Domenico Beccafumi - L'amor di Patria (1832-35)
Voltemos à eleição de Donald Trump. Se o futuro presidente dos EUA
mantiver o programa que a retórica eleitoral deixou transparecer, então tanto a
esquerda como a direita europeias – abstenho-me aqui da situação americana –
estão confrontadas com dilemas que estão longe de as deixar confortáveis.
Veja-se a esquerda. É verdade que o programa de Trump ligado às questões dos
costumes, da imigração e do clima contrariam as bandeiras dessa esquerda, mas
há toda uma outra dimensão programática, desde o papel das obras públicas até
ao fim dos acordos internacionais de comércio, que essa esquerda advoga desde
há muito. Não foi por acaso que Bernie Sanders, o ídolo americano da esquerda
europeia, veio dizer que nesses aspectos está disponível para cooperar com
Donald Trump. Na verdade, a esquerda não sabe muito bem o que fazer perante
este dilema. Julgo que muita gente na esquerda (e não me estou a referir ao
eleitor comum), embora não o diga por pudor e cálculo, prefira Trump a Clinton.
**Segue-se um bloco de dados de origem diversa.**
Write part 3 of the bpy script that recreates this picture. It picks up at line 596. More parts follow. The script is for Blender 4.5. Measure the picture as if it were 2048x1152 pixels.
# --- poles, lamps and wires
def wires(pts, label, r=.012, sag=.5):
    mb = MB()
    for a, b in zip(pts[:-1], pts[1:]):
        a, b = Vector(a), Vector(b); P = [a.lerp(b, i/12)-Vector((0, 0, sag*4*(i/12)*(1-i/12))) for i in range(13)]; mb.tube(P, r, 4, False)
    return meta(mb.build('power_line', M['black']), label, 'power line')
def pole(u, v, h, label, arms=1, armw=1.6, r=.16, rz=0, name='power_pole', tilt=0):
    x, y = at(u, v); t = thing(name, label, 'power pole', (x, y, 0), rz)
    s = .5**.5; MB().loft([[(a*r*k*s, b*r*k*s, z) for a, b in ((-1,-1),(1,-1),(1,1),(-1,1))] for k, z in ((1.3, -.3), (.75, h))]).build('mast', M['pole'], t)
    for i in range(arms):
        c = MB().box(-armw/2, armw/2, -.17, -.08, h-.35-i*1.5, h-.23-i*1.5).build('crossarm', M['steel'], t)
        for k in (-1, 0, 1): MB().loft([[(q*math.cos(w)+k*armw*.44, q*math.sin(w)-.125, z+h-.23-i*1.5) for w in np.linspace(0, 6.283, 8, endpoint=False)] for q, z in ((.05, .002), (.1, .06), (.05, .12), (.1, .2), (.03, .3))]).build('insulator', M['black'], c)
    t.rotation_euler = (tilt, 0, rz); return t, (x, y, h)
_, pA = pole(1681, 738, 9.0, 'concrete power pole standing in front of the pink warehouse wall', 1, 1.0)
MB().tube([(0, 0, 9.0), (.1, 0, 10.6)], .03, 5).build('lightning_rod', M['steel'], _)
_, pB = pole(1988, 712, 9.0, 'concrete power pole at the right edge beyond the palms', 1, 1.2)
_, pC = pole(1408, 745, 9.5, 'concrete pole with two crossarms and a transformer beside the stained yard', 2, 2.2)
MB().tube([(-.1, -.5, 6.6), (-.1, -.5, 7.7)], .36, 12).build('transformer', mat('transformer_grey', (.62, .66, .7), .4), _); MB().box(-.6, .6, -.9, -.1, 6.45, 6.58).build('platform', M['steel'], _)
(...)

A direita europeia – e talvez ainda mais a portuguesa por razões
idiossincráticas – não está numa situação melhor que a da esquerda. Trump é
claramente alguém que pertence à família das direitas. No entanto, estas há
muito que navegam nas águas da globalização e do liberalismo mais estrito. Essa
orientação está agora ameaçada e a ameaça vem de onde menos se esperava. A direita vai começar a sofrer o confronto com duas pulsões que vivem
nela. Por um lado, a pulsão liberal, a da abertura dos mercados, da liquidação
de quaisquer direitos laborais e do próprio Estado social, pulsão que, em
alguns aspectos, a afasta de Trump. Por outro, a velha pulsão autoritária, que
tão bem casa com a tonalidade política de Trump, vem acender nela uma certa
nostalgia pelas suas velhas raízes. Muita gente teme a senhora Le Pen e direita
radical europeia. Talvez isso seja um equívoco. Talvez a própria direita
europeia tradicional se converta a uma visão mais autoritária e nacionalista.
Em Portugal, a vitória de Trump liquidou Passos Coelho, o arauto paroquial, por cálculo político, do neoliberalismo
e do ordoliberalismo. O próximo líder do PSD será mais sisudo, mais adepto da
autoridade, menos liberal e mais nacionalista.